Screen space ambient occlusion (SSAO) is a technique in computer graphics of approximating ambient occlusions (basically dim shadows in corners) in a way that's easy and not so expensive to implement to run in real time.

Exact ambient occlusions can be computed with algorithms such as path tracing and this requires complete information about the geometry as to compute the exact light bounces, but that is way too slow for real time (even though actually path tracing is already kind of possible in real time, but requires expensive consoomer hardware). So game devs cheat and use a cheap approximation: SSAO is implemented as a post-processing shader and only uses the information available on the screen, specifically in the depth buffer. This gives only partial information, the algorithm doesn't know what the back facing geometry looks like and has to make guesses which sometimes results in inaccuracies.

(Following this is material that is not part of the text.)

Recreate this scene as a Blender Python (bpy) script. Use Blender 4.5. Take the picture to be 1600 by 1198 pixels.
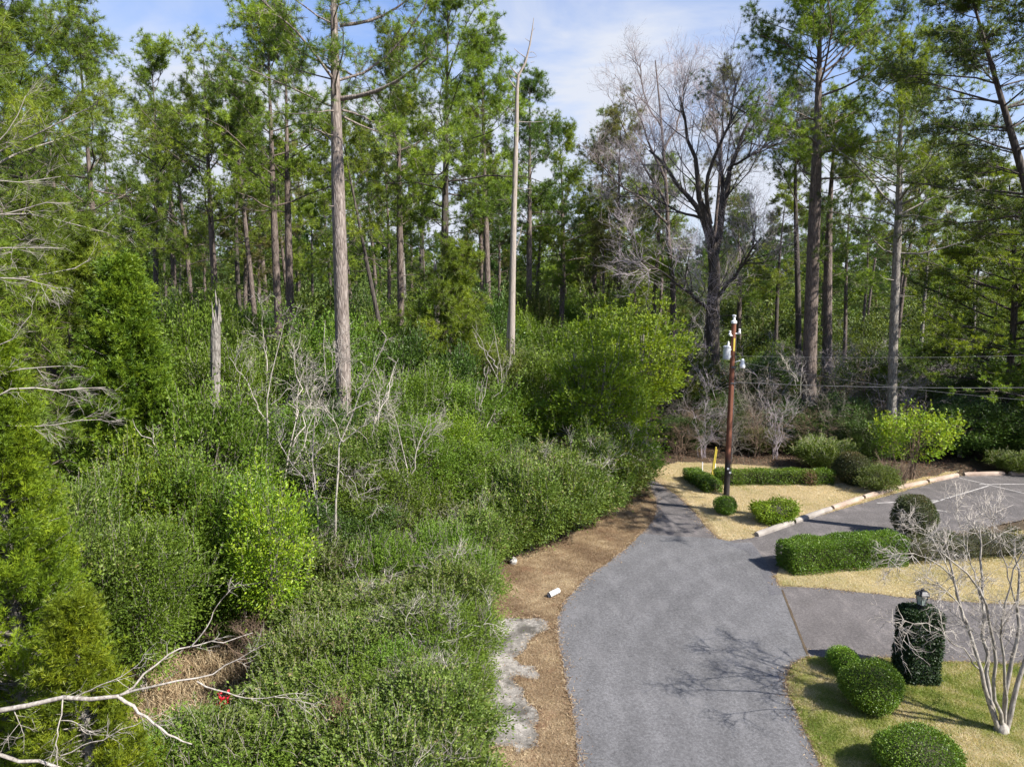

This methods is notoriously ugly in certain conditions and many modern games suffer from this, even the supposedly "photorealistic" engines like Unreal -- if someone is standing in front of a wall there is a shadow outline around him that looks so unbelievably ugly you literally want to puke. But normie eyes can't see this lol, they think that's how reality looks and they are okay with this shit, they allow this to happen. Normies literally destroy computer graphics by not being able to see correctly.

What to do then? The most suckless way is to simply do no ambient occlusions -- seriously test how it looks and if it's okay just save yourself the effort, performance and complexity. Back in the 90s we didn't have this shit and games unironically looked 100 times better. You can also just bake the ambient occlusions in textures themselves, either directly in the color texture or use so called light maps. Note that this makes the ambient occlusions static and with light maps you'll need more memory for textures. Finally, if you absolutely have to use SSAO, at least use it very lightly (there are parameters you can lower to make it less prominent).